Sunday, July 1, 2007

Pure cinema.

All films, good and bad, fall along a spectrum that spans from Tati to Godard. At one end is Godard,the champion of a "mixed cinema", combining image-sound-text-language. His films combine poetic and chaotic images and sounds with language and polemic, a Godard film is intellectual view of the world. At the other end of the spectrum is the "pure cinema" of Tati, audio visual works that eschew verbal language and even intellectualization to deliver their ideas with a sensory and emotional appeal to the viewer. An example from Playtime (1967):

The scene is a great study in contrasts. The businessman, all right angles and precision, versus loveable M. Hulot, a picture of an unkempt and thoroughly unmodern man. Hulot's amazement with his environment seems almost childlike in comparison to the urban businessman. Yet I have no doubt that it is Hulot that is experiencing life, while the businessman will be continually checking his watch. It is Hulot's anachronism, his wonder at the sound of the cushions and the sounds of the businessman's movements, that sets him apart and makes him warm in this otherwise cold, hermetically sealed world. Through the images of Hulot, the businessman and the office and through the sounds of those cushions and that briefcase, Tati subtly brings up his distaste with the modern world and his love of those gentle and silly people who can no longer find a place in it.

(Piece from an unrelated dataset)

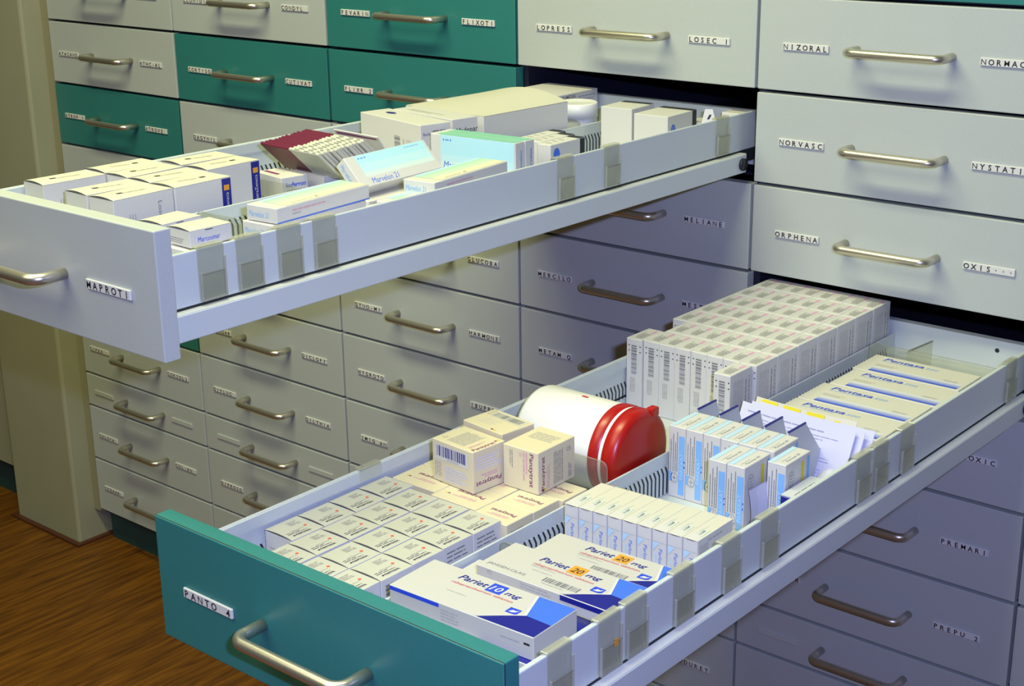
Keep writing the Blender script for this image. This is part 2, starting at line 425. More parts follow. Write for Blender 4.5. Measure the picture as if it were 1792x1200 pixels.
D1 = open_drawer(3, 0.9874, T1, HP, 'white_front', 0.040, 'grey-white drawer pulled right out, upper of the two open drawers', [(0.3105, 'MAPROTI')])
D2 = open_drawer(4, 1.0174, T2, HP, 'green_front', 0.030, 'sea-green fronted drawer pulled right out, lower of the two open drawers', [(0.0395, 'PANTO 4')])
F1 = T1-0.0985+0.0003; F2 = T2-0.0985+0.0003       # tray floors

# clear plastic label clips
def clip_mb():
    m = MB(); w_ = 0.031; hh = 0.049; t = 0.0014
    # local: x outward from wall outer face, y along wall, z from wall top (0) down
    m.box(0.0003, t, 0, w_, -hh, 0.0006, 'clear_clip', bev=0.0004)
    m.box(-0.0068, t, 0, w_, 0.0006, 0.0024, 'clear_rim', bev=0.0006)          # hook over the wall
    m.box(-0.0068, -0.0054, 0, w_, -0.012, 0.0006, 'clear_clip', bev=0.0004)
    m.box(t, t+0.003, 0.0010, 0.0026, -hh, -0.022, 'clear_rim', bev=0.0005)
    m.box(t, t+0.003, w_-0.0026, w_-0.0005, -hh, -0.010, 'clear_rim', bev=0.0005)
    m.box(t, t+0.003, 0.0010, w_-0.0005, -hh, -hh+0.0022, 'clear_rim', bev=0.0005)
    m.box(t+0.0018, t+0.003, 0.0028, w_-0.0028, -hh+0.0024, -0.023, 'clear_clip', bev=0.0004)
    m.box(t+0.0018, t+0.0034, 0.0028, w_-0.0028, -0.0238, -0.0230, 'clear_edge')
    return m
CL = clip_mb().build('label_clip'); CL.location = (0, 0, -5)
first = [True]
def clip(x, y, z, label, flip=False):
    if first[0]: o = CL; first[0] = False
    else: o = CL.copy(); COL.objects.link(o)
    o.location = (x, y, z)
    if flip: o.rotation_euler = (0, 0, PI); o.location = (x, y+0.031, z)
    tag(o, label, 'label holder', 'clear label clips on the drawer walls'); return o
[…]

In Godard's hands the scene would have played as Marxist critique, as the comic fool pointing out the damnable folly in the businessman. There would be text, speeches and a feeling of intellectual rigour. From Tati the scene is gentler, with a lighter touch that is no less damning but that plays more toward sadness than fire. Hulot may be one of the last gentle souls on Earth, but he handles it with a perplexed sigh, gently walking towards the edge of the frame after being rebuked, confident in his own time.